予想以上にキャッシュフローが抜群であれば物件を保有し続ける理由になるでしょうし、反対に思ったほどキャッシュフローが期待に応えてくれなかったのであれば、物件を手放すきっかけになり得ます。
不動産投資においてもプロジェクションをもって先の予想を見立てるものの、とどのつまり、実際の運用がどのように進むは誰も正確に言い当てることは出来ないものです。
あくまでも市場の成長度合いは近隣の類似物件の過去の実績をもって、蓋然性として語ることは出来ますが、蓋を開けて始めてその投資が自分基準に見合っているかを判断することにあります。
そこで今日は物件売却の検討について、
- 家賃の水準
- 入居率
の二つの観点から見ていきましょう。
売却の検討 ~ 家賃の水準から
家賃の水準は、不動産売却のタイミングを考慮する上で非常に重要な指標です。
この水準は、物件が市場においてどのように位置付けられているかを示すバロメーターとなります。
特に、家賃が市場平均より高い場合、その物件は投資価値が高く、高い収益性を持っているとみなされます。
これは、投資家や買い手にとって魅力的なポイントであり、その結果として物件の売却価格が上昇する可能性があります。
物件が一貫して市場平均を上回る家賃を維持している場合、それは安定した収益源であり、競争力のある投資先として認識されるものです。
反対に、家賃が市場平均を下回る場合は、その物件の価値に疑問符が付くことになります。
家賃が低い理由は多岐にわたる可能性があり、それには物件の老朽化、立地の不利、もしくは周辺地域の経済状況の低迷などが考えられます。
こうした状況下では、物件は市場において魅力を失い、売却価格も下落するリスクが高まります。
さらに、家賃が長期間にわたって市場平均を下回っている場合、所有者は将来的な価値上昇の見込みが薄いと判断し、売却を検討することが合理的な選択となるかもしれません。
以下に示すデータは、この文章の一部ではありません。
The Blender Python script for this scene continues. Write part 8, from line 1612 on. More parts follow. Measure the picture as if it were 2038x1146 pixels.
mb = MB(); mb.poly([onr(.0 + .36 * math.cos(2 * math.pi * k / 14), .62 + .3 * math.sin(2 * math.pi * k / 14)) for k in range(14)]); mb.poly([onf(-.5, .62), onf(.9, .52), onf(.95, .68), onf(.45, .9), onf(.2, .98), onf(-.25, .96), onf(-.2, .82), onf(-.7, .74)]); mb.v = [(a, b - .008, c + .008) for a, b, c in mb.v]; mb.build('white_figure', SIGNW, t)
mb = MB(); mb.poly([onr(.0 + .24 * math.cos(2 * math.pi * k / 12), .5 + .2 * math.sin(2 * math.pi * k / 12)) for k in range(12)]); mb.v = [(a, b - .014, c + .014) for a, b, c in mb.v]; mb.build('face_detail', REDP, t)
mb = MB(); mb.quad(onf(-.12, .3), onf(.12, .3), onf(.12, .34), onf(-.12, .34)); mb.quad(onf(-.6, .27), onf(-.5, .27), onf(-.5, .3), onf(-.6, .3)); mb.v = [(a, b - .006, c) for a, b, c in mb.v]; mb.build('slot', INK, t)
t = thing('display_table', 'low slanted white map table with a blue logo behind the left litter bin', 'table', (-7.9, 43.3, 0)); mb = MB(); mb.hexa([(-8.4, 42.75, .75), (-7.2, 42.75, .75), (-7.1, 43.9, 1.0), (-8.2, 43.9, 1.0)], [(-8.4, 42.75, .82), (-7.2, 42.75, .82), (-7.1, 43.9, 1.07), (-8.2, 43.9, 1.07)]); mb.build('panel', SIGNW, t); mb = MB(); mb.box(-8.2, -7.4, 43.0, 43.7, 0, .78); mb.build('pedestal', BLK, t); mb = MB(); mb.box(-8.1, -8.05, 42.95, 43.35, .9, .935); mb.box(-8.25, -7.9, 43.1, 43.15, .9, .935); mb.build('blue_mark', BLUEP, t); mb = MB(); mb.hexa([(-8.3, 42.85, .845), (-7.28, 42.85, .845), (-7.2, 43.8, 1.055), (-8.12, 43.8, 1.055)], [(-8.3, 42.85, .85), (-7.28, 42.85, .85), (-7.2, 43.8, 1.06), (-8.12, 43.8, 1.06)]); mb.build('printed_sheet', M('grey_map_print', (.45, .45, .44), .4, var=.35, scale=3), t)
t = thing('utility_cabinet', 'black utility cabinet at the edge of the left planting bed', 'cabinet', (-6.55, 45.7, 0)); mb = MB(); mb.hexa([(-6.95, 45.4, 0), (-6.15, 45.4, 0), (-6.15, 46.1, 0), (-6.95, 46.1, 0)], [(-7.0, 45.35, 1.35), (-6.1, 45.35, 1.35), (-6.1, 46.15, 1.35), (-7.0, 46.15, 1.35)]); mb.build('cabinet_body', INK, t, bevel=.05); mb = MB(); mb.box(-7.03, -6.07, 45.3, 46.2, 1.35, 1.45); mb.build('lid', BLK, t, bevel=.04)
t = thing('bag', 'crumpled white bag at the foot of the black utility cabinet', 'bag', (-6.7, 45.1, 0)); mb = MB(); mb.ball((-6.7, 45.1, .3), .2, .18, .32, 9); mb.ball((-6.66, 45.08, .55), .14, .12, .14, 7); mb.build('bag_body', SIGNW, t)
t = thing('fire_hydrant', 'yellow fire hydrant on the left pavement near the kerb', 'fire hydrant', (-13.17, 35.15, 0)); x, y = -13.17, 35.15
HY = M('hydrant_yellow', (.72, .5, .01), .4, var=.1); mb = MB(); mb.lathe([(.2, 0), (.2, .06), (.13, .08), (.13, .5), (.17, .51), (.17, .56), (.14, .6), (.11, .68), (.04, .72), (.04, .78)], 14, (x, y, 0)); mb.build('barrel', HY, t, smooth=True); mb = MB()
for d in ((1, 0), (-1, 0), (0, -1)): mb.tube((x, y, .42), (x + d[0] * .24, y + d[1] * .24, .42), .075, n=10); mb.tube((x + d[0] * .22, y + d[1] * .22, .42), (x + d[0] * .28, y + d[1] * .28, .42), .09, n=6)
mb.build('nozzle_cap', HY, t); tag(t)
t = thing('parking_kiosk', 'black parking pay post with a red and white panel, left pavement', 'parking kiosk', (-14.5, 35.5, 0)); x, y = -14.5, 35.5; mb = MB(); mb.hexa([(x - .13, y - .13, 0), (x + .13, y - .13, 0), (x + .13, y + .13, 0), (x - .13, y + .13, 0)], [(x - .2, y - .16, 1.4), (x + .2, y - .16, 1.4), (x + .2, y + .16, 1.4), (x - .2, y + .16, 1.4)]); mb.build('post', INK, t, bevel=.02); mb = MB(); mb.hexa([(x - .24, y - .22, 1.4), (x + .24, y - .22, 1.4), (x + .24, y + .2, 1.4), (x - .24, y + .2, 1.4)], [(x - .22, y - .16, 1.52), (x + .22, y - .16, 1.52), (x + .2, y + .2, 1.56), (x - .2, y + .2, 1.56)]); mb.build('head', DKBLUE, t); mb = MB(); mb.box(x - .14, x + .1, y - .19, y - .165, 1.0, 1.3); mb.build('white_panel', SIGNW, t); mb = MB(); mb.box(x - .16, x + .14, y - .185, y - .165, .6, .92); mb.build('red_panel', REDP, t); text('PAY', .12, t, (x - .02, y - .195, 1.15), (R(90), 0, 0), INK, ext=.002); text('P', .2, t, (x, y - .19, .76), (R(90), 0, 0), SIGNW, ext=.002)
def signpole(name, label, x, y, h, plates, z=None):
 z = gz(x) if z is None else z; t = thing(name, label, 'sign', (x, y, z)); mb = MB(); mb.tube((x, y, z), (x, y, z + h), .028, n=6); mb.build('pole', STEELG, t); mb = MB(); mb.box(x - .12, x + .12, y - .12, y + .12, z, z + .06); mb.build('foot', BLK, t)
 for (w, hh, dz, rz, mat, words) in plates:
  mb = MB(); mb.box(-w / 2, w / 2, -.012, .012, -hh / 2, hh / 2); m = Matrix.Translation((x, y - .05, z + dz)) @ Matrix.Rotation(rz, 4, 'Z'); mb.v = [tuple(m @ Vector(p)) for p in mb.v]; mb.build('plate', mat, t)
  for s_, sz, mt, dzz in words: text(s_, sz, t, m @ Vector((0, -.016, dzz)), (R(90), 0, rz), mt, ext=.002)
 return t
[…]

このような状況では、売却によって生じる潜在的な損失を最小限に抑えるための戦略的なアプローチが求められるわけです。
総じて、家賃の水準は、物件の市場における競争力を評価し、売却の最適なタイミングを見極める上で不可欠な要素となります。
最初は誰もが賃貸市場に合わせて家賃を設定しますが、それがうまくハマるか否かは実行してみないことには分かりません。
だからこそ、家賃の水準は収益率の指標の一つと同時に、物件が市場でどのように受け止められているかを示し、所有者が売却に関する意思決定を行う際の重要なガイドとなるのです。
売却の検討 ~ 入居率から
キャッシュフローに大きく影響するのが入居率で、不動産物件の魅力と市場での需要を反映する重要な指標となります。
高い入居率は、物件が魅力的であり、安定した収入を提供する可能性が高いことを意味します。
このような物件は、投資家や購入者にとって魅力的であり、売却時に高い価値を持ちます。
高い入居率を維持することは、物件の良好な状態、望ましい立地、そして適正な家賃設定を反映しており、これらはすべて売却の際の強力なセールスポイントになり得ます。
この場合、たった今のキャッシュフローに懸念があったとしても、盛り返すチャンスは先にあると言えます。
その一方で、低い入居率は、物件自体やその立地に何らかの問題が存在することを示唆する可能性があります。
これは、物件の老朽化、不便な立地、あるいは周辺地域の経済状況の悪化など、さまざまな要因に起因する可能性があるものです。
低い入居率が継続している場合、それは投資家や購入者にとって潜在的なリスクを示すため、物件の市場価値に悪影響を及ぼす可能性すらあります。
このような状況下では、物件の価値を高めるために修繕や改善が必要になることもあります。
これらの問題が適切に対処されれば、物件の魅力が向上し、売却価格も上昇する可能性が出てくるというわけです。
けれどもその問題が根本的で解決不可能な場合、または改善のための投資がそのリターンを上回る可能性が高い場合は、物件を売却し、資金をより有望な投資先に再配分することが賢明な選択です。
このような判断は、個々の物件や市場状況、そして所有者の財政状況や投資戦略に依存するものの、大きく損をする前に売却するのも一つの考えだと思います。
結論として、入居率もまた物件の市場での魅力度と投資価値を示す重要な指標であり、売却タイミングを判断する際に考慮すべき重要な要素なのです。
高い入居率は売却の適切なタイミングであることを示唆し、低い入居率は、改善の必要性や、時には売却と再投資の必要性を示唆するものとなります。